=== Written exercise ===
Find how many lines contain the word "picture" and state that number alone.

=== Source data ===
Begin
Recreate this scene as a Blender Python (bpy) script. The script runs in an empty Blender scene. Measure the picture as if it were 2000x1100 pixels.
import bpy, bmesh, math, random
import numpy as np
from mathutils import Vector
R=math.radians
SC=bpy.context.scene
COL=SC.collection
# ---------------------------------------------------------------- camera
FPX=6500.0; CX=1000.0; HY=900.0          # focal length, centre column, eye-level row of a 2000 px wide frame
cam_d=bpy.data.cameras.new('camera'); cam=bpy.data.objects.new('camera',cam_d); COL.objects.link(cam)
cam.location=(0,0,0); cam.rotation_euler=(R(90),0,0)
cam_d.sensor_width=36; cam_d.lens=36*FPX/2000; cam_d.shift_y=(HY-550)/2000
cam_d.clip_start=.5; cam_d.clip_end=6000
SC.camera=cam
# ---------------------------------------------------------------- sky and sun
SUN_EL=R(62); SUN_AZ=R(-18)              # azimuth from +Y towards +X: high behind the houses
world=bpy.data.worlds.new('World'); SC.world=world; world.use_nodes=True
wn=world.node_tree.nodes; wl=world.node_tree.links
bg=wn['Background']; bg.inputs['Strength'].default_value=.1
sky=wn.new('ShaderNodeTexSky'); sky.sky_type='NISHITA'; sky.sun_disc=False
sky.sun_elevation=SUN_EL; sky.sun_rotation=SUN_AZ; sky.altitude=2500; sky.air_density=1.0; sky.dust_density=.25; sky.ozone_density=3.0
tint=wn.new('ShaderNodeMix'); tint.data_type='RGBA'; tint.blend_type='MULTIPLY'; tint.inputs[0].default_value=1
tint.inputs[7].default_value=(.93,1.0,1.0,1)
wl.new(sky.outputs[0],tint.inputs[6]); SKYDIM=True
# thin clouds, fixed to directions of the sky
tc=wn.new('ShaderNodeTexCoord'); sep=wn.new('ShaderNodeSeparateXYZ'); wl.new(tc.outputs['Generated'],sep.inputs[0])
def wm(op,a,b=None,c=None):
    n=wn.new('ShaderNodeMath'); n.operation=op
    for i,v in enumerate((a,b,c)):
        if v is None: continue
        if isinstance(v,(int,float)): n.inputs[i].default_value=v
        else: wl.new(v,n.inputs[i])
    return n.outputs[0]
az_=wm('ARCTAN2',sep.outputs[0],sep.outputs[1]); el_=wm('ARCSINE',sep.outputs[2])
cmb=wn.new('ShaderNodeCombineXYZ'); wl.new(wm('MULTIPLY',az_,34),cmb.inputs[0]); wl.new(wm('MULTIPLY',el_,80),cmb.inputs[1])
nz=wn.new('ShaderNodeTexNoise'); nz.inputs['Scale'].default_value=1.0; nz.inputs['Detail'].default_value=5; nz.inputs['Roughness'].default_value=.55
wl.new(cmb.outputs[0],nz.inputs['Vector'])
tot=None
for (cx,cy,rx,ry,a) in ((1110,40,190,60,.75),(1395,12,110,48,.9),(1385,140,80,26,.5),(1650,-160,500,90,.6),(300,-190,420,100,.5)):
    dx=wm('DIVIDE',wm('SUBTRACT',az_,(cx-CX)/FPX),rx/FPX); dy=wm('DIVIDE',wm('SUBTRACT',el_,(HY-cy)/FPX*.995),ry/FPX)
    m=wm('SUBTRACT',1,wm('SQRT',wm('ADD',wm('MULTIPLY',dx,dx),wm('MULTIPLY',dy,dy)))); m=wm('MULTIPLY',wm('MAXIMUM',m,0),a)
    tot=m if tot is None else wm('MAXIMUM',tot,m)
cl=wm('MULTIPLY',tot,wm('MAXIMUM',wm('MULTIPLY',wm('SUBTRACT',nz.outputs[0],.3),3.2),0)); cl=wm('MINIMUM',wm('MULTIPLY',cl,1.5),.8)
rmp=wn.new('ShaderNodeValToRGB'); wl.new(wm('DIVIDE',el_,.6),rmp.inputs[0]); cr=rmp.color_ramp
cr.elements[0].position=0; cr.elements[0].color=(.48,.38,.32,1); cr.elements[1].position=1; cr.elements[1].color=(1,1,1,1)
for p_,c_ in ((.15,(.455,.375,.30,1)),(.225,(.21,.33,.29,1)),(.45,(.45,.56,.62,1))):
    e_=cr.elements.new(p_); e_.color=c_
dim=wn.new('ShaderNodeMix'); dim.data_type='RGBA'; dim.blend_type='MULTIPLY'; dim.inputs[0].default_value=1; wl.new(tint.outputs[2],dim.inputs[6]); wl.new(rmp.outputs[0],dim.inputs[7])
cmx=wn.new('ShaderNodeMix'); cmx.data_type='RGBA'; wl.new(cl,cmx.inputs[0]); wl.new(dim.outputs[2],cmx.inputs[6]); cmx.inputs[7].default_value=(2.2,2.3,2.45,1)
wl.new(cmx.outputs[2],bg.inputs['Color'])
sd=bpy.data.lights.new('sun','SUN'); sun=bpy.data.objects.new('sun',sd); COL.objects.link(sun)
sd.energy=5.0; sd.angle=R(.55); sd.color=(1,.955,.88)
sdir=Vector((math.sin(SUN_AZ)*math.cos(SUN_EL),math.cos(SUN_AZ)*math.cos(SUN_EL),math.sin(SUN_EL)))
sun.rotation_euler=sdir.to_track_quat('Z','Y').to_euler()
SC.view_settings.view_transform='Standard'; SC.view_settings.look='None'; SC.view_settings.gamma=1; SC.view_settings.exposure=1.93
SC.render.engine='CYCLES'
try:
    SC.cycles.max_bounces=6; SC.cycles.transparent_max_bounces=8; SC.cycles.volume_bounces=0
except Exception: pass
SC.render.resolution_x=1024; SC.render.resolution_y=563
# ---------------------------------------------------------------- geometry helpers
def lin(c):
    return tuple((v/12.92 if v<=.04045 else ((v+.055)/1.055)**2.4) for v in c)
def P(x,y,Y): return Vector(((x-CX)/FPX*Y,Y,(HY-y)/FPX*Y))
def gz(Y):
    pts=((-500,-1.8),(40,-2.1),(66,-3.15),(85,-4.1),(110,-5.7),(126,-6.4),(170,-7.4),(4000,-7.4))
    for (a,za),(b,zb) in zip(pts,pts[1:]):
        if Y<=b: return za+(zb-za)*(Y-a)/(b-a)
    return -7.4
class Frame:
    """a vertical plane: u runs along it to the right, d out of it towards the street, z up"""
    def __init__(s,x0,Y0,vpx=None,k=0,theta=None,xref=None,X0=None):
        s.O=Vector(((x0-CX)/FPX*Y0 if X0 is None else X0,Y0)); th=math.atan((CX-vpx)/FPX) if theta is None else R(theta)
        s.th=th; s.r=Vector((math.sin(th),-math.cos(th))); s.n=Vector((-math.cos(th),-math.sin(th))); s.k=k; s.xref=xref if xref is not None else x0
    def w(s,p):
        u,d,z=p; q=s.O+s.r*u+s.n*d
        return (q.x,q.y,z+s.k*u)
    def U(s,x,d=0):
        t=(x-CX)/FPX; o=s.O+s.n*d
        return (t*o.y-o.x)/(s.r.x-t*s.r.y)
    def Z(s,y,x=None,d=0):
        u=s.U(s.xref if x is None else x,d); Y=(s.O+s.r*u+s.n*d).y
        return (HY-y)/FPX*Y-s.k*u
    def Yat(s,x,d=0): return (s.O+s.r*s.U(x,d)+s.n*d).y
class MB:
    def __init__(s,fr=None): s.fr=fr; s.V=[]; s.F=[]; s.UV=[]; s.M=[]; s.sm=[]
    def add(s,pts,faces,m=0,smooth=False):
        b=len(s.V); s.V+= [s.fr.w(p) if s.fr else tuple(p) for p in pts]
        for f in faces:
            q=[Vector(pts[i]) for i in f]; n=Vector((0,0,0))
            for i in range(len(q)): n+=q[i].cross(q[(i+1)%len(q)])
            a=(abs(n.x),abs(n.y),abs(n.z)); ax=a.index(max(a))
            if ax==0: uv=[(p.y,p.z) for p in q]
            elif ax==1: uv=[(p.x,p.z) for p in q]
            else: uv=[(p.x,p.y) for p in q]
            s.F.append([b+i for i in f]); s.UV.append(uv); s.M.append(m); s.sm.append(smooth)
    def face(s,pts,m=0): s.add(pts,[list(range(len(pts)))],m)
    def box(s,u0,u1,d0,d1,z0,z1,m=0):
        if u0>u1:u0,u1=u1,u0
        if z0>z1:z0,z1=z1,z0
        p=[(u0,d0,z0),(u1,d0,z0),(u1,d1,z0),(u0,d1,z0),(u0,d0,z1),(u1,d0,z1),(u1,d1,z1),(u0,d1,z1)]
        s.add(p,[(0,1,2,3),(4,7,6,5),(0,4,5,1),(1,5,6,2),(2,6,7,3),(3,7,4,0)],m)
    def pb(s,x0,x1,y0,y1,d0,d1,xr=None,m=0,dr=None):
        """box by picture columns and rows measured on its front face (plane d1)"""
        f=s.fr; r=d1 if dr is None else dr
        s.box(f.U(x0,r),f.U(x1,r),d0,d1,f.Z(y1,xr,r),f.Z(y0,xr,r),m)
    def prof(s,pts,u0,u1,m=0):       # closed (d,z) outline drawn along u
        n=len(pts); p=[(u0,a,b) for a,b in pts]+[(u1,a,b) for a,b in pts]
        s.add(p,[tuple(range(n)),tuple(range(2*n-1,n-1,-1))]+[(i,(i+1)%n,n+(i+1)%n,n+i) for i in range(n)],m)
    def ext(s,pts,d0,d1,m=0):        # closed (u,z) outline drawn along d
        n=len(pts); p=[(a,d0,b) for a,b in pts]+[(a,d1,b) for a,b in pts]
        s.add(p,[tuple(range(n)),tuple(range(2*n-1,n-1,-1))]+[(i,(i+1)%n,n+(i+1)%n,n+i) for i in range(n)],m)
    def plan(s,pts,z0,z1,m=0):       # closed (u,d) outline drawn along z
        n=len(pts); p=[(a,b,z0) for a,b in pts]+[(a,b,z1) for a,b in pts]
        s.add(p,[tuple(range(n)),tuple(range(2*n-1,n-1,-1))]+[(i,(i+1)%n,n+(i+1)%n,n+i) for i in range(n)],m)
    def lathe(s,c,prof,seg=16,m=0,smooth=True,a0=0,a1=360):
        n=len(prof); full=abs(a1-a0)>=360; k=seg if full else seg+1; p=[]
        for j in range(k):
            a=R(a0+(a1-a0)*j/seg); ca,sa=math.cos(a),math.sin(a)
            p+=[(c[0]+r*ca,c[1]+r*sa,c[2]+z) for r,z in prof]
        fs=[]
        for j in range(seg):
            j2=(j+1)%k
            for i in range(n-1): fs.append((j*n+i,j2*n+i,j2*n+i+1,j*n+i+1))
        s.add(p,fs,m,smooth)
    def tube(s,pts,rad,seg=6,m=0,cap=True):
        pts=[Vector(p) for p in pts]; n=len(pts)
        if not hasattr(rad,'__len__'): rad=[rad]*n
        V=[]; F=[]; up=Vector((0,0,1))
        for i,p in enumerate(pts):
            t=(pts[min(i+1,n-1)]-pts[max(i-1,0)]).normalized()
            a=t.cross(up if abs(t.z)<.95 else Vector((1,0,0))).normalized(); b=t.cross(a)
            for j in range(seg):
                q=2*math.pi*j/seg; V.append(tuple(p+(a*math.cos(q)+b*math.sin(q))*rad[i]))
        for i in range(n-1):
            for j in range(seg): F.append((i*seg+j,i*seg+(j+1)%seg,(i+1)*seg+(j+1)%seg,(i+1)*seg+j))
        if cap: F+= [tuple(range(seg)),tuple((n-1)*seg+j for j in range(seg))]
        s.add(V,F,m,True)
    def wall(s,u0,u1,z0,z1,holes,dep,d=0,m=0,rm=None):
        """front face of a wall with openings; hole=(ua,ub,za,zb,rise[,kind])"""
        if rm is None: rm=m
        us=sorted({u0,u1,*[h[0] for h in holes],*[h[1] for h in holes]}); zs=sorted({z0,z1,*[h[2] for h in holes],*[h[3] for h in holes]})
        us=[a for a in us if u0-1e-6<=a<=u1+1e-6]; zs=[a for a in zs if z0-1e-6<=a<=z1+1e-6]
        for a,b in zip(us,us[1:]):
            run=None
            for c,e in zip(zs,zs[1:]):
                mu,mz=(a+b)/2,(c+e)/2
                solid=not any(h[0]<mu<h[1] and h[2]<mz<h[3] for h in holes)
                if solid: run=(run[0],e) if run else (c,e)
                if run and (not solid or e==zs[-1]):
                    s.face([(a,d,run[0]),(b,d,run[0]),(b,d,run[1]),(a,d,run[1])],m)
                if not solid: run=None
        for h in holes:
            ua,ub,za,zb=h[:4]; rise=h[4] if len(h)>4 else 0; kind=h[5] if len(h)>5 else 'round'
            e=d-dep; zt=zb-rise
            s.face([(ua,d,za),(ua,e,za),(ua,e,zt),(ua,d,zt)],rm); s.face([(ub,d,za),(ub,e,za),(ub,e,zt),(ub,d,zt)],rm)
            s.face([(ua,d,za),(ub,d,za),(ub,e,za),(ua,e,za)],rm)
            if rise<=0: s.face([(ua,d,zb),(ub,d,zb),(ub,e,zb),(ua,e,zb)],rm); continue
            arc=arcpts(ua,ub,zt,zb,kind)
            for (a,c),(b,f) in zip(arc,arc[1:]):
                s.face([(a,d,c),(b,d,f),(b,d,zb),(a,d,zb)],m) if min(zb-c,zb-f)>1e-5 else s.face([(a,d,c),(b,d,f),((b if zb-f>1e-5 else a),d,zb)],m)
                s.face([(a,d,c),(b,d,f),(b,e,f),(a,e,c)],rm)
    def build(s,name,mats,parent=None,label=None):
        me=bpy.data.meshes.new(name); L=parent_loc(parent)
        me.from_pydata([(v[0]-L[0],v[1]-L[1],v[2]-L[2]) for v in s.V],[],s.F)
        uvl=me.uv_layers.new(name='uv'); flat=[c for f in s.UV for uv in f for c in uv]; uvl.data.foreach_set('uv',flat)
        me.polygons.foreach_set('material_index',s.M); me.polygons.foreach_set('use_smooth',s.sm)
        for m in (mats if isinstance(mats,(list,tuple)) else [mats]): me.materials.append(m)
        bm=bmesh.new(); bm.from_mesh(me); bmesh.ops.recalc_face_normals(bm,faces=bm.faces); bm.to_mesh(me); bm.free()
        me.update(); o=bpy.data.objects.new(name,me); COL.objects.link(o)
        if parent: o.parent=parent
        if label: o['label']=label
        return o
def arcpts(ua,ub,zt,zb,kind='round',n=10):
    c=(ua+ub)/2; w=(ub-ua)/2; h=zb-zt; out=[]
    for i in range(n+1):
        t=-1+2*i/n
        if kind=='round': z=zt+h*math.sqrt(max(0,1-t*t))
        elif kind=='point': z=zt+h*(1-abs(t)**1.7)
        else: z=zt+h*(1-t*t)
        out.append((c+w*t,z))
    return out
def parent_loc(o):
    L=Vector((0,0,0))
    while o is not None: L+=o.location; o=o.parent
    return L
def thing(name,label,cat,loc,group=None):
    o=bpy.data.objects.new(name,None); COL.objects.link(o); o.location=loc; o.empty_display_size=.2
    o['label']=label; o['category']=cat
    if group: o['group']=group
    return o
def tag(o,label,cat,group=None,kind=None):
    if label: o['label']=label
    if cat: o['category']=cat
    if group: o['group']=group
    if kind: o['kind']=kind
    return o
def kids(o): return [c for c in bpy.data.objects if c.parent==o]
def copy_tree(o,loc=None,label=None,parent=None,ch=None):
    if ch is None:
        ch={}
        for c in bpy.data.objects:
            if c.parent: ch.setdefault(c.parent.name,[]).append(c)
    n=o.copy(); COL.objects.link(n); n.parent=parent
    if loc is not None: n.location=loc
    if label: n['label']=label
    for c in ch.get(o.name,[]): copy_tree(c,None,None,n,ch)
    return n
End
=== Result of this task ===
2